Matty, have I mentioned I adore you? I had Andy posters in my room for a time. He had lipgloss on. Why oh why? I too secretly lusted after Barry but he seemed so much older and wiser and scarily virile compared to sweet and safe Andy.

Andy would frolic in fields of wild flowers with me, chastely kissing me and nothing more.

Barry, well, we all know what Barry wanted. Perhaps that was the beginning of my penchant for older men? Who knows. I wonder what ever happened to that album. Now, at 1am I have an urge.

1:10 AM  
Blogger matty said...

Gina! I've lost many things over the years -- my hair being just one. I had a dream about my old swing and thought of that brief time when I would be on it and everything would seem ok. I don't understand our friend's phone. We couldn't get it to work and mine has no battery power at the moment. Are you ready for Spain!?!?

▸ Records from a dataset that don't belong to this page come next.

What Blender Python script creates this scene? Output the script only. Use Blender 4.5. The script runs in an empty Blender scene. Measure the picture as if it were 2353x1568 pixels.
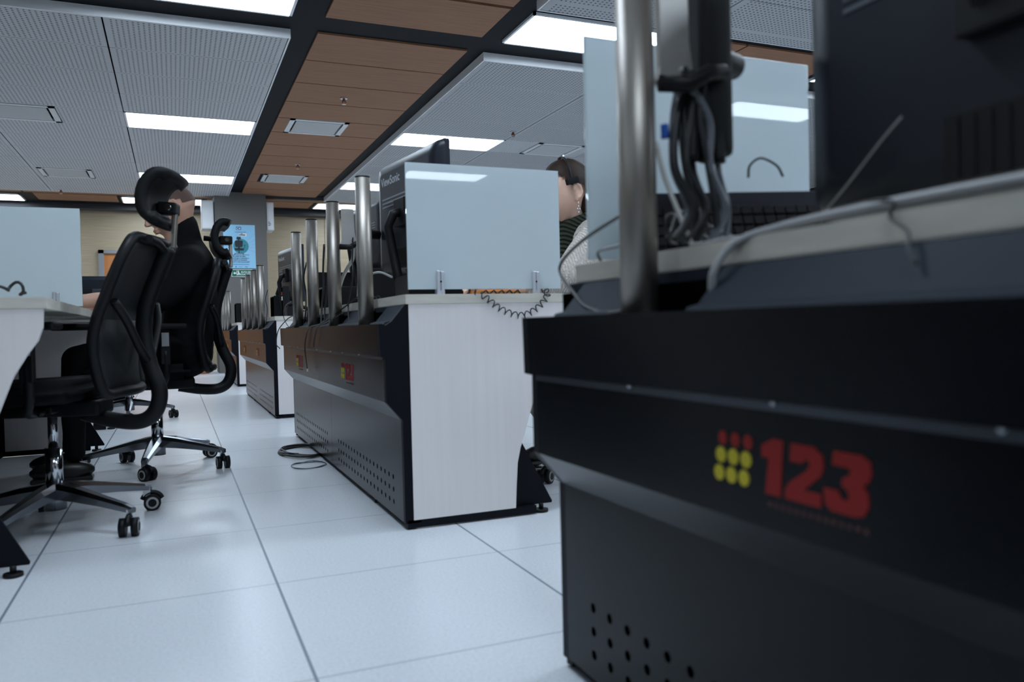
import bpy, bmesh, math, random
from mathutils import Vector, Matrix
random.seed(7)
C = bpy.context.scene.collection
PI = math.pi
V = Vector

# ------------------------------------------------------------------ camera, world, exposure
YAW, PITCH, ROLL, CAMH, FPX = .40069, -.02023, -.02397, .6375, 1826.35
cd = bpy.data.cameras.new('camera'); cam = bpy.data.objects.new('camera', cd); C.objects.link(cam)
_f = V((math.sin(YAW)*math.cos(PITCH), math.cos(YAW)*math.cos(PITCH), math.sin(PITCH)))
_r = V((math.cos(YAW), -math.sin(YAW), 0)); _u = _r.cross(_f)
_r2 = _r*math.cos(ROLL)+_u*math.sin(ROLL); _u2 = -_r*math.sin(ROLL)+_u*math.cos(ROLL)
M3 = Matrix((_r2, _u2, -_f)).transposed()
cam.matrix_world = Matrix.Translation((0, 0, CAMH)) @ M3.to_4x4()
cd.sensor_width = 36; cd.lens = 36*FPX/2353; cd.clip_start = .02; cd.clip_end = 100
cd.dof.use_dof = True; cd.dof.focus_distance = 5.0; cd.dof.aperture_fstop = 3.4
bpy.context.scene.camera = cam
w = bpy.data.worlds.new('world'); bpy.context.scene.world = w; w.use_nodes = True
w.node_tree.nodes['Background'].inputs[0].default_value = (.5, .6, .75, 1)
w.node_tree.nodes['Background'].inputs[1].default_value = .02
vs = bpy.context.scene.view_settings
vs.view_transform = 'Standard'; vs.look = 'None'; vs.gamma = 1; vs.exposure = 0.0; vs.use_curve_mapping = False
LIGHT = 19.0
LCOL = (.73, .865, 1.0)

# ------------------------------------------------------------------ materials
def mat(name, col, rough=.5, metal=0., noise=None, spec=.5, **kw):
    m = bpy.data.materials.new(name); m.use_nodes = True
    nt = m.node_tree; b = nt.nodes['Principled BSDF']
    b.inputs['Base Color'].default_value = (*col, 1); b.inputs['Roughness'].default_value = rough
    b.inputs['Metallic'].default_value = metal; b.inputs['Specular IOR Level'].default_value = spec
    for k, v in kw.items(): b.inputs[k.replace('_', ' ')].default_value = v
    if noise:
        sc, amt, stretch = noise
        tc = nt.nodes.new('ShaderNodeTexCoord'); mp = nt.nodes.new('ShaderNodeMapping'); n = nt.nodes.new('ShaderNodeTexNoise')
        mp.inputs['Scale'].default_value = stretch; n.inputs['Scale'].default_value = sc; n.inputs['Detail'].default_value = 5
        mx = nt.nodes.new('ShaderNodeMix'); mx.data_type = 'RGBA'
        mr = nt.nodes.new('ShaderNodeMapRange'); mr.inputs[1].default_value = .3; mr.inputs[2].default_value = .7
        nt.links.new(tc.outputs['Object'], mp.inputs[0]); nt.links.new(mp.outputs[0], n.inputs[0])
        nt.links.new(n.outputs[0], mr.inputs[0]); nt.links.new(mr.outputs[0], mx.inputs[0])
        mx.inputs[6].default_value = (*[c*(1-amt) for c in col], 1); mx.inputs[7].default_value = (*[min(1, c*(1+amt)) for c in col], 1)
        nt.links.new(mx.outputs[2], b.inputs['Base Color'])
    return m

def math_node(nt, op, a, b=None, c=None):
    n = nt.nodes.new('ShaderNodeMath'); n.operation = op
    for i, x in enumerate((a, b, c)):
        if x is None: continue
        if isinstance(x, (int, float)): n.inputs[i].default_value = x
        else: nt.links.new(x, n.inputs[i])
    return n.outputs[0]

def coords(nt):
    tc = nt.nodes.new('ShaderNodeTexCoord'); s = nt.nodes.new('ShaderNodeSeparateXYZ')
    nt.links.new(tc.outputs['Object'], s.inputs[0]); return s.outputs

def dots_mat(name, base, hole, pitch, rad, x0, px, mx_, y0, py, my_, rough=.6):
    """perforated sheet: round holes on a grid inside every px by py panel, with plain margins"""
    m = mat(name, base, rough); nt = m.node_tree; b = nt.nodes['Principled BSDF']; s = coords(nt)
    def axis(o, o0, p, mg):
        u = math_node(nt, 'MULTIPLY', math_node(nt, 'FRACT', math_node(nt, 'DIVIDE', math_node(nt, 'SUBTRACT', o, o0), p)), p)
        inside = math_node(nt, 'MULTIPLY', math_node(nt, 'GREATER_THAN', u, mg), math_node(nt, 'LESS_THAN', u, p-mg))
        f = math_node(nt, 'SUBTRACT', math_node(nt, 'FRACT', math_node(nt, 'DIVIDE', math_node(nt, 'SUBTRACT', u, mg), pitch)), .5)
        return f, inside
    fx, ix = axis(s[0], x0, px, mx_); fy, iy = axis(s[1], y0, py, my_)
    d = math_node(nt, 'SQRT', math_node(nt, 'ADD', math_node(nt, 'MULTIPLY', fx, fx), math_node(nt, 'MULTIPLY', fy, fy)))
    k = math_node(nt, 'MULTIPLY', math_node(nt, 'MULTIPLY', math_node(nt, 'LESS_THAN', d, rad), ix), iy)
    mx = nt.nodes.new('ShaderNodeMix'); mx.data_type = 'RGBA'; nt.links.new(k, mx.inputs[0])
    mx.inputs[6].default_value = (*base, 1); mx.inputs[7].default_value = (*hole, 1)
    nt.links.new(mx.outputs[2], b.inputs['Base Color'])
    return m

def floor_mat():
    m = mat('floor_tiles', (.6, .64, .7), .24, spec=.5); nt = m.node_tree; b = nt.nodes['Principled BSDF']; s = coords(nt)
    def line(o, o0):
        u = math_node(nt, 'FRACT', math_node(nt, 'DIVIDE', math_node(nt, 'SUBTRACT', o, o0), .6))
        e = math_node(nt, 'ABSOLUTE', math_node(nt, 'SUBTRACT', u, .5))
        return e
    lx = math_node(nt, 'GREATER_THAN', line(s[0], .2185), .4945)
    ly = math_node(nt, 'MULTIPLY', math_node(nt, 'GREATER_THAN', line(s[1], 2.0695), .4945), .45)
    k = math_node(nt, 'MAXIMUM', lx, ly)
    tc = nt.nodes.new('ShaderNodeTexCoord'); n = nt.nodes.new('ShaderNodeTexNoise'); n.inputs['Scale'].default_value = 140; n.inputs['Detail'].default_value = 3
    n2 = nt.nodes.new('ShaderNodeTexNoise'); n2.inputs['Scale'].default_value = 2.5
    nt.links.new(tc.outputs['Object'], n.inputs[0]); nt.links.new(tc.outputs['Object'], n2.inputs[0])
    mr = nt.nodes.new('ShaderNodeMapRange'); mr.inputs[1].default_value = .3; mr.inputs[2].default_value = .6
    nt.links.new(n.outputs[0], mr.inputs[0])
    sp = nt.nodes.new('ShaderNodeMix'); sp.data_type = 'RGBA'; nt.links.new(mr.outputs[0], sp.inputs[0])
    sp.inputs[6].default_value = (.58, .61, .655, 1); sp.inputs[7].default_value = (.66, .69, .73, 1)
    mx = nt.nodes.new('ShaderNodeMix'); mx.data_type = 'RGBA'; nt.links.new(k, mx.inputs[0])
    nt.links.new(sp.outputs[2], mx.inputs[6]); mx.inputs[7].default_value = (.20, .23, .28, 1)
    nt.links.new(mx.outputs[2], b.inputs['Base Color'])
    mr2 = nt.nodes.new('ShaderNodeMapRange'); mr2.inputs[3].default_value = .24; mr2.inputs[4].default_value = .29
    b.inputs['Roughness'].default_value = .27
    return m

def emit(name, col, st):
    m = bpy.data.materials.new(name); m.use_nodes = True; nt = m.node_tree
    nt.nodes.remove(nt.nodes['Principled BSDF']); e = nt.nodes.new('ShaderNodeEmission')
    e.inputs[0].default_value = (*col, 1); e.inputs[1].default_value = st
    nt.links.new(e.outputs[0], nt.nodes['Material Output'].inputs[0]); return m

def frosted():
    m = bpy.data.materials.new('frosted_glass'); m.use_nodes = True; nt = m.node_tree; b = nt.nodes['Principled BSDF']
    b.inputs['Base Color'].default_value = (.66, .80, .90, 1); b.inputs['Roughness'].default_value = .30
    b.inputs['Transmission Weight'].default_value = 1; b.inputs['IOR'].default_value = 1.15
    d = nt.nodes.new('ShaderNodeBsdfDiffuse'); d.inputs[0].default_value = (.86, .955, 1.0, 1)
    t = nt.nodes.new('ShaderNodeBsdfTranslucent'); t.inputs[0].default_value = (.89, .97, 1.0, 1)
    a = nt.nodes.new('ShaderNodeMixShader'); a.inputs[0].default_value = .5
    nt.links.new(d.outputs[0], a.inputs[1]); nt.links.new(t.outputs[0], a.inputs[2])
    c = nt.nodes.new('ShaderNodeMixShader'); c.inputs[0].default_value = .05
    nt.links.new(a.outputs[0], c.inputs[1]); nt.links.new(b.outputs[0], c.inputs[2])
    g = nt.nodes.new('ShaderNodeBsdfGlossy'); g.inputs['Roughness'].default_value = .02
    fr = nt.nodes.new('ShaderNodeFresnel'); fr.inputs[0].default_value = 1.5
    e = nt.nodes.new('ShaderNodeMixShader'); nt.links.new(fr.outputs[0], e.inputs[0])
    nt.links.new(c.outputs[0], e.inputs[1]); nt.links.new(g.outputs[0], e.inputs[2])
    nt.links.new(e.outputs[0], nt.nodes['Material Output'].inputs[0]); return m

def cable_knit():
    m = mat('cream_cable_knit', (.62, .57, .52), .9); nt = m.node_tree; b = nt.nodes['Principled BSDF']
    tc = nt.nodes.new('ShaderNodeTexCoord'); wv = nt.nodes.new('ShaderNodeTexWave'); wv.inputs['Scale'].default_value = 34
    wv.inputs['Distortion'].default_value = 4; wv.inputs['Detail'].default_value = 2; wv.inputs['Detail Scale'].default_value = 3
    vo = nt.nodes.new('ShaderNodeTexVoronoi'); vo.inputs['Scale'].default_value = 90
    nt.links.new(tc.outputs['Object'], wv.inputs[0]); nt.links.new(tc.outputs['Object'], vo.inputs[0])
    add = math_node(nt, 'ADD', wv.outputs['Fac'], vo.outputs['Distance'])
    bp = nt.nodes.new('ShaderNodeBump'); bp.inputs['Strength'].default_value = 1; bp.inputs['Distance'].default_value = .0045
    nt.links.new(add, bp.inputs['Height']); nt.links.new(bp.outputs[0], b.inputs['Normal']); return m

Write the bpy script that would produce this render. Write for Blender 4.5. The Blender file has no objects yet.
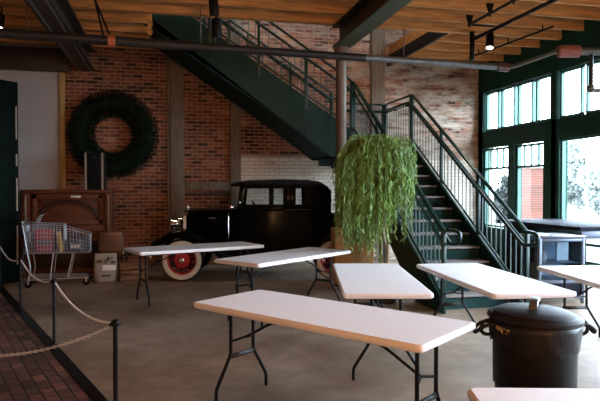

Jon -- Oh, I was in a small town in Texas. I think I might have heard of the Sex Pistols but they didn't catch my interest for another couple of years. This was 1977. I was 10 and it was still not a crime to enjoy pop/disco music. Barry and Andy would be forgotten for a while but I no longer listen to Sidney and the SP's ...tho, I do own their LP (now on CD) ...However, I play the Bee Gee's all the time now. Funny what brings us back and what falls away.

...is that from Walt?1?!

1:13 AM  
Blogger matty said...

Lovely Meredith -- I was only just listening to Flowing Rivers this morning. Makes me feel grounded somehow. Safe. Yeah, I get what you're saying about the safeness that we perceived was Andy. Odd that Andy turned out to be the one livin' on the edge. But one suspects that Barry was/is the more, um, aggressive lover.

...guilty.

1:20 AM  
Blogger Me said...

sigh, I dreamt last night that I had incredible sex with Robert Deniro... must stop thinking about older men... hell, must stop thinking about sex....must stop thinking. Mmmmmm, Barry.